In return, Alan Schwartz agrees that Bear Stearns will issue JP Morgan new shares equivalent to 39.5 per cent of its capital, and that the board, with 5 per cent of the stock, will also vote in favour.

Apparently in Delaware, where both firms are registered, it’s OK for the bidding company to vote its own stock in favour, even if it’s issued as part of the deal, so that gives JP Morgan 44.5 per cent of the vote and pretty well guarantees that it gets up. No wonder all these firms are registered in Delaware.

Anyway, the other leg to the new deal is that the New York Federal Reserve Bank will buy $US30 billion of Bear Stearns’ worst assets, as long as JP Morgan agrees to pick up the first $US1 billion of any losses on them.

It’s moral hazard upon moral hazard. And it doesn’t exactly enhance Jamie Dimon’s reputation for steadfastness and tough dealing.

Previously it could be argued that the Bear Stearns takeover was not a Fed bail-out because the shareholders were getting wiped out (although it really was a bail-out – even the original deal would not have been possible without the Fed’s $US30 billion guarantee).
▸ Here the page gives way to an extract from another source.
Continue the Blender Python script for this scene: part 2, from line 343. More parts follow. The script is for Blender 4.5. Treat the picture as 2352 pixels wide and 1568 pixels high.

Now it’s definitely a bail-out.

When the dust settles, the Fed and the legislators will have to address whether the “shadow banking system”, as the unregulated investment banks and securitisers are being called now, should be regulated as banks if they are going to be rescued as banks.

But for the moment all concerned will be holding their breath hoping another one doesn’t bite the dust.

As one Bear Stearns investment banker told a reporter during a cigarette break from the mayhem inside: “Basically we’re all wondering first, if we’ll keep our jobs, second, if we’ll get severance if we don’t.”

“And then we’re hoping that Lehman won’t go under because then there will be way too many bankers looking for jobs.”